Sandwich Bay IPA

Location: Kent coast between Ramsgate and Deal, at the River Stour estuary, east of the town of Sandwich.

Grid Reference: TR 353 588

Sandwich Bay IPA has been recognised as one of 165 Important Plant Areas in the UK.

The key features of this IPA are:

  • The species richness of vascular plants on Coastal dune and sand habitat and Coastal Shingle Habitat
  • One of the best UK examples of threatened habitats of:
    Dunes with creeping willow;
    Very young mobile dunes;
    Fixed dunes;
    Shifting dunes along the shoreline
  • This site contains the most important sand dune system and sandy coastal grassland in south east England, together with a wide range of other habitats such as mudflats, saltmarsh, chalk cliffs and freshwater grazing marsh.

    The seaward edge at the north displays a good sequence of shifting dune communities and there are clear zones within the dune habitat, with strandline species on the seaward edge and sand-binding grasses inland.

    Sandwich Bay is largely an inactive dune system with a particularly extensive representation of fixed dunes with herbaceous vegetation (`grey dunes`) together with shifting dunes along the shoreline with marram grass (`white dunes`). The shifting dune vegetation also contains a range of characteristic foredune species including sea bindweed, sea spurge and sea-holly.

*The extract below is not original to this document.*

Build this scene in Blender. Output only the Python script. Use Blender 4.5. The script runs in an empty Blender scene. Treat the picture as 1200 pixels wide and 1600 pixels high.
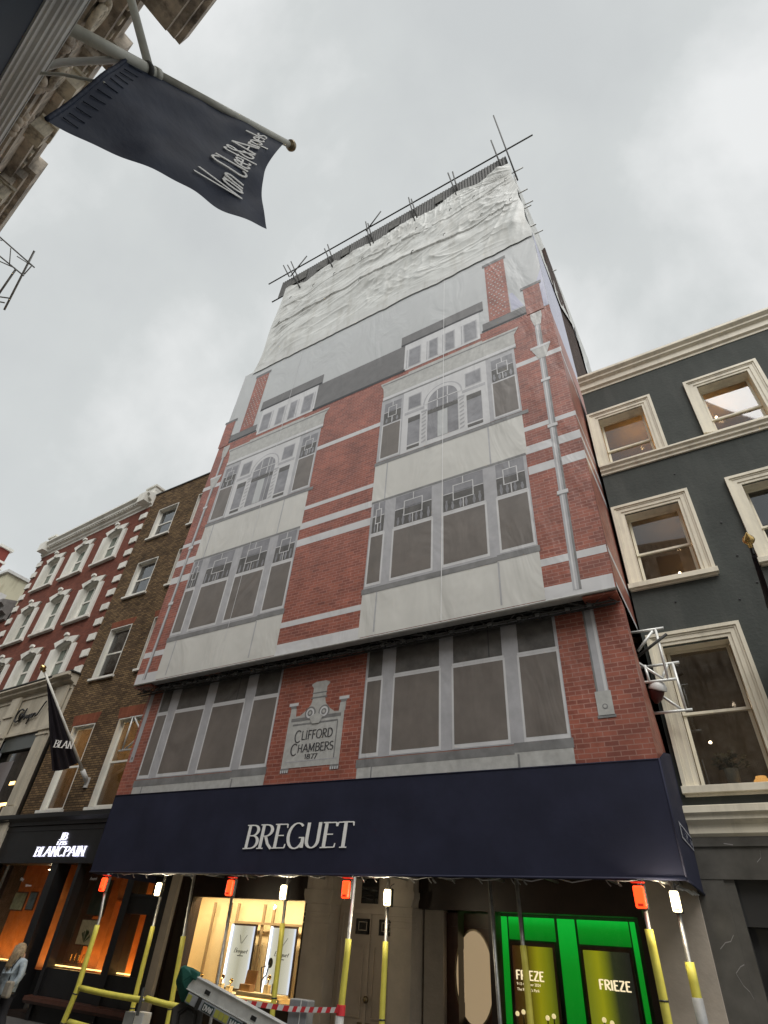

    The vegetation is extremely species-rich and includes several rare and scarce species, such as fragrant evening-primrose, bedstraw, broomrape and sand catchfly, as well as the UK’s largest population of lizard orchid. The small area of dunes with Salix repens ssp. argentea found at Sandwich Bay is of interest as it is the only example found in the dry south-east of England and is representative of this habitat type in a near-continental climate.

    The saltmarsh comprises a diversity of characteristic plants dominated by saltmarsh grasses and common cord-grass. Other abundant species include sea purslane, sea aster, sea lavender and the nationally scarce golden samphire. South of the River Stour saltmarsh grades into the sand dune system; this is the only Kent site for the long-bracted sedge, and also provides suitable conditions for a dense growth of the nationally scarce sharp rush.